Curiously, reports about similar events go back to antiquity. In the NASA paper entitled “Unidentified flying objects in classical antiquity” by Richard Stothers, an astronomer and planetary scientist, there is a mentioning of these mysterious substances.

“On the other hand, rains of strange material were occasionally reported, and since analogous reports in modern UFO research are accepted when sufficiently well-documented and verified, ancient examples are cited here in the absence of more direct evidence. In modern reports, a whitish gossamer substance dubbed “angel hair” is said on rare occasions to have dropped from a UFO and sometimes to have vanished quickly on contact with the ground.
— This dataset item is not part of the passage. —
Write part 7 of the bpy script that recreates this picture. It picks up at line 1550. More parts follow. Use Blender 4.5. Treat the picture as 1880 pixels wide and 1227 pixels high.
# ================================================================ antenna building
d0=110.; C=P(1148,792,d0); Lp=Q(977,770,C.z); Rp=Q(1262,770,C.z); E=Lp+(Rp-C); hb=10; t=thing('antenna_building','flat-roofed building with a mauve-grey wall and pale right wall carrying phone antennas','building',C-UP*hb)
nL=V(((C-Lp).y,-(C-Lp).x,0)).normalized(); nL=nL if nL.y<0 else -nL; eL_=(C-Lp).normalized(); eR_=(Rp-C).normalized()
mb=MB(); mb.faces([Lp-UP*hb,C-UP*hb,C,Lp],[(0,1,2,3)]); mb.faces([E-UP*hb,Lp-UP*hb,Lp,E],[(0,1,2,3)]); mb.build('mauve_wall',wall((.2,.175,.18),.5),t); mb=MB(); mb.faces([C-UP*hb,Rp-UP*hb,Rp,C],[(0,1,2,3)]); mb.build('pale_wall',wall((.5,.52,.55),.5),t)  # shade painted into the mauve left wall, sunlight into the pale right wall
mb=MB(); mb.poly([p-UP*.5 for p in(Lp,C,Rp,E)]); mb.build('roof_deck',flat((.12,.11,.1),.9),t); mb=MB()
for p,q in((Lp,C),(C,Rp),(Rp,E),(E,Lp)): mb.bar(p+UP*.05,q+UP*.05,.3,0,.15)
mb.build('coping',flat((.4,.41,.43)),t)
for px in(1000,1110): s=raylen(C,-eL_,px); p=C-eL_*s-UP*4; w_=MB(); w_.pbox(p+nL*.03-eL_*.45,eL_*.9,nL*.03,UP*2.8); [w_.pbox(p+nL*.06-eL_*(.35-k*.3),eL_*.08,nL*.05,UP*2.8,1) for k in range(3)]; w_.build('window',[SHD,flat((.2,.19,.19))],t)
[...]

In other reports, glassy fibers are left by a UFO after takeoff from the ground, or a chalky substance remains.”

An ancient sample of Angel hair was perhaps picked up at Rome in AD 196 by the historian Cassius Dio, who writes:

“A fine rain resembling silver descended from a clear sky upon the Forum of Augustus. I did not, it is true, see it as it was falling, but noticed it after it had fallen, and by means of it I plated some bronze coins with silver; they retained the same appearance for three days, but by the fourth day all the substance rubbed on them had disappeared.”
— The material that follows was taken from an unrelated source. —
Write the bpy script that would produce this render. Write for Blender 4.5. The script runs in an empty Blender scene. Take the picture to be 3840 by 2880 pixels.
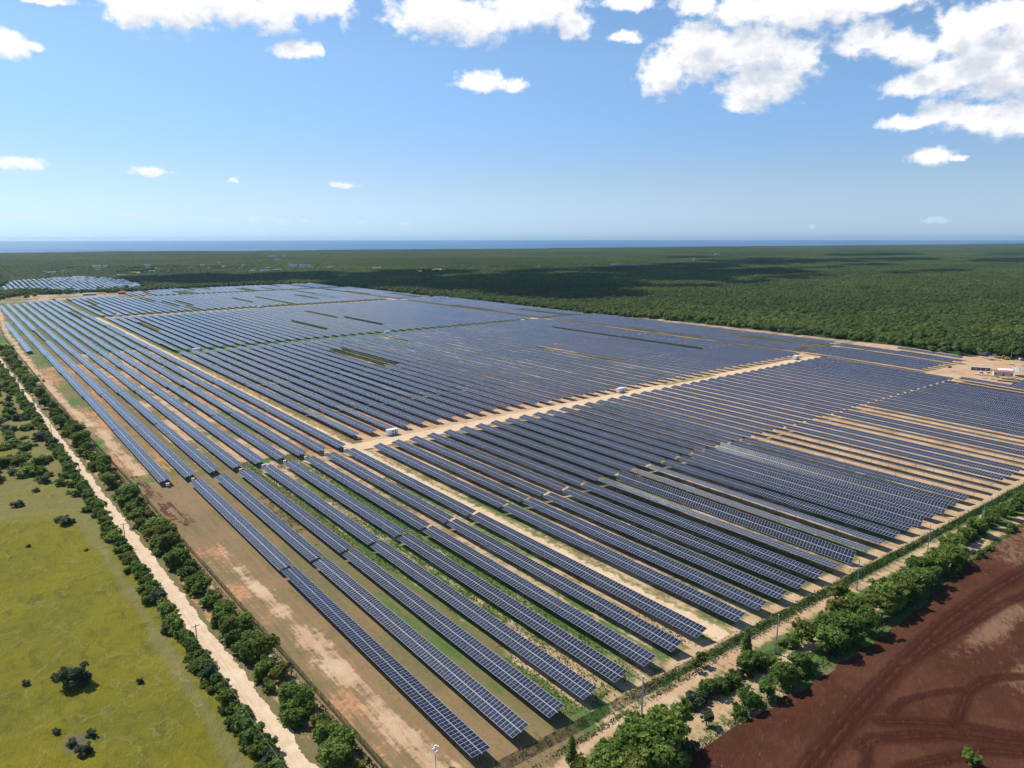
import bpy, bmesh, math, random
import numpy as np
from mathutils import Matrix, Vector

R = math.radians
scene = bpy.context.scene
COL = scene.collection

# ------------------------------------------------------------------ camera
YAW, PITCH, ROLL, CAMZ = R(38.211), R(11.678), R(-0.058), 105.63
FPX = 2664.39                       # focal length in pixels of a 3840 px wide frame
fw = Vector((math.sin(YAW), math.cos(YAW), 0)); rt = Vector((math.cos(YAW), -math.sin(YAW), 0)); up = Vector((0, 0, 1))
CF = fw * math.cos(PITCH) - up * math.sin(PITCH)
U0 = fw * math.sin(PITCH) + up * math.cos(PITCH)
CR = rt * math.cos(ROLL) + U0 * math.sin(ROLL)
CU = U0 * math.cos(ROLL) - rt * math.sin(ROLL)
cd = bpy.data.cameras.new('camera'); cam = bpy.data.objects.new('camera', cd); COL.objects.link(cam)
m = Matrix.Identity(4)
for i in range(3):
    m[i][0] = CR[i]; m[i][1] = CU[i]; m[i][2] = -CF[i]
m[2][3] = CAMZ
cam.matrix_world = m
cd.sensor_width = 36; cd.lens = 36 * FPX / 3840
cd.clip_start = 1; cd.clip_end = 80000
scene.camera = cam

# ------------------------------------------------------------------ light and exposure
SUN = Vector((-0.2664, 0.8191, 1.0)).normalized()
SUN_EL = math.asin(SUN.z); SUN_AZ = math.atan2(SUN.x, SUN.y)
vs = scene.view_settings
vs.view_transform = 'Standard'; vs.look = 'None'; vs.gamma = 1; vs.use_curve_mapping = False
vs.exposure = 0.25
sl = bpy.data.lights.new('sun', 'SUN'); sl.energy = 5.0; sl.angle = R(0.53); sl.color = (1.0, 0.95, 0.87)
so = bpy.data.objects.new('sun', sl); COL.objects.link(so)
so.rotation_euler = SUN.to_track_quat('Z', 'Y').to_euler()
so.location = (0, 0, 400)
scene.cycles.use_denoising = True
scene.cycles.max_bounces = 6; scene.cycles.diffuse_bounces = 2; scene.cycles.glossy_bounces = 2
scene.cycles.transparent_max_bounces = 6; scene.cycles.volume_bounces = 0; scene.cycles.transmission_bounces = 2
scene.cycles.caustics_reflective = False; scene.cycles.caustics_refractive = False
scene.cycles.volume_max_steps = 32

# ------------------------------------------------------------------ node helpers
class NT:
    def __init__(s, nt): s.nt = nt; s.n = nt.nodes; s.l = nt.links
    def add(s, t, **k):
        x = s.n.new(t)
        for a, b in k.items(): setattr(x, a, b)
        return x
    def put(s, sock, v):
        if v is None: return
        if isinstance(v, bpy.types.NodeSocket): s.l.new(v, sock)
        else:
            if hasattr(sock, 'default_value'):
                try: sock.default_value = v
                except Exception: sock.default_value = (*v, 1) if len(v) == 3 else v
    def math(s, op, a, b=None, c=None, clamp=False):
        x = s.add('ShaderNodeMath', operation=op, use_clamp=clamp)
        for i, v in enumerate((a, b, c)): s.put(x.inputs[i], v) if v is not None else None
        return x.outputs[0]
    def vmath(s, op, a, b=None, scale=None):
        x = s.add('ShaderNodeVectorMath', operation=op)
        s.put(x.inputs[0], a)
        if b is not None: s.put(x.inputs[1], b)
        if scale is not None: s.put(x.inputs['Scale'], scale)
        return x.outputs['Value'] if op in ('LENGTH', 'DOT_PRODUCT', 'DISTANCE') else x.outputs[0]
    def mix(s, f, a, b, mode='MIX'):
        x = s.add('ShaderNodeMix', data_type='RGBA', blend_type=mode)
        s.put(x.inputs[0], f); s.put(x.inputs[6], a); s.put(x.inputs[7], b)
        return x.outputs[2]
    def ramp(s, v, lo, hi, o0=0.0, o1=1.0, smooth=True):
        x = s.add('ShaderNodeMapRange', interpolation_type='SMOOTHSTEP' if smooth else 'LINEAR')
        s.put(x.inputs[0], v); s.put(x.inputs[1], lo); s.put(x.inputs[2], hi); s.put(x.inputs[3], o0); s.put(x.inputs[4], o1)
        return x.outputs[0]
    def noise(s, vec, scale, detail=4, rough=0.55, dist=0.0, out=0, dim='3D'):
        x = s.add('ShaderNodeTexNoise', noise_dimensions=dim)
        s.put(x.inputs['Vector'], vec); x.inputs['Scale'].default_value = scale
        x.inputs['Detail'].default_value = detail; x.inputs['Roughness'].default_value = rough
        x.inputs['Distortion'].default_value = dist
        return x.outputs[out]
    def sep(s, v):
        x = s.add('ShaderNodeSeparateXYZ'); s.put(x.inputs[0], v); return x.outputs
    def comb(s, a, b, c=0.0):
        x = s.add('ShaderNodeCombineXYZ')
        for i, v in enumerate((a, b, c)): s.put(x.inputs[i], v)
        return x.outputs[0]
    def attr(s, name, out='Fac'):
        x = s.add('ShaderNodeAttribute', attribute_name=name); return x.outputs[out]
    def pos(s): return s.add('ShaderNodeNewGeometry').outputs['Position']
    def mapv(s, v, scale=(1, 1, 1), rot=(0, 0, 0), loc=(0, 0, 0)):
        x = s.add('ShaderNodeMapping'); s.put(x.inputs[0], v)
        x.inputs['Location'].default_value = loc; x.inputs['Rotation'].default_value = rot; x.inputs['Scale'].default_value = scale
        return x.outputs[0]

def material(name):
    mt = bpy.data.materials.new(name); mt.use_nodes = True
    nt = NT(mt.node_tree); nt.bsdf = mt.node_tree.nodes['Principled BSDF']
    nt.bsdf.inputs['Specular IOR Level'].default_value = 0.25
    return mt, nt
def setp(nt, col=None, rough=None, metal=None, spec=None, normal=None):
    b = nt.bsdf
    if col is not None: nt.put(b.inputs['Base Color'], col)
    if rough is not None: nt.put(b.inputs['Roughness'], rough)
    if metal is not None: nt.put(b.inputs['Metallic'], metal)
    if spec is not None: nt.put(b.inputs['Specular IOR Level'], spec)
    if normal is not None: nt.put(b.inputs['Normal'], normal)
def bump(nt, h, strength, dist):
    x = nt.add('ShaderNodeBump'); nt.put(x.inputs['Height'], h)
    x.inputs['Strength'].default_value = strength; x.inputs['Distance'].default_value = dist
    return x.outputs[0]
def simple(name, col, rough=0.6, metal=0.0, spec=0.3, var=0.12, scale=1.5):
    mt, nt = material(name)
    p = nt.add('ShaderNodeTexCoord').outputs['Object']
    n = nt.noise(p, scale, 4)
    c = nt.mix(1.0, (*col, 1), nt.comb(*[nt.ramp(n, .25, .75, 1 - var, 1 + var)] * 3), 'MULTIPLY')
    setp(nt, c, rough, metal, spec)
    return mt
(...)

“Other falls in which a solid whitish substance was involved include two “rains of chalk,” one at Cales in 214 BC and another at Rome in 98 BC. No other information is offered about the physical nature of this chalk.”

Although the substance remains a mystery, one case in Evora Portugal in 1959 is notable, because it is a rare case when a sample of the ephemeral hair may have been tested and investigated in a lab. The true nature of the Angel hair remains unclear.

There are some unscientific explanations for Angel hair in correlation with Unidentified Flying Objects:
Ionized air may be sleeting off the electromagnetic field that surrounds a UFO or the usage by UFOs of a G-field would cause heavy atoms in ordinary air to react among themselves and produce a kind of precipitate that falls to the ground and disappears as the ionization decreases.

Brian Boldman concluded the evidence seems overwhelming that Angel-hair cases are indeed related to genuine UFOs, and provides more evidence of their reality. Both UFOs and Angel hair deserve the serious attention of the scientific community.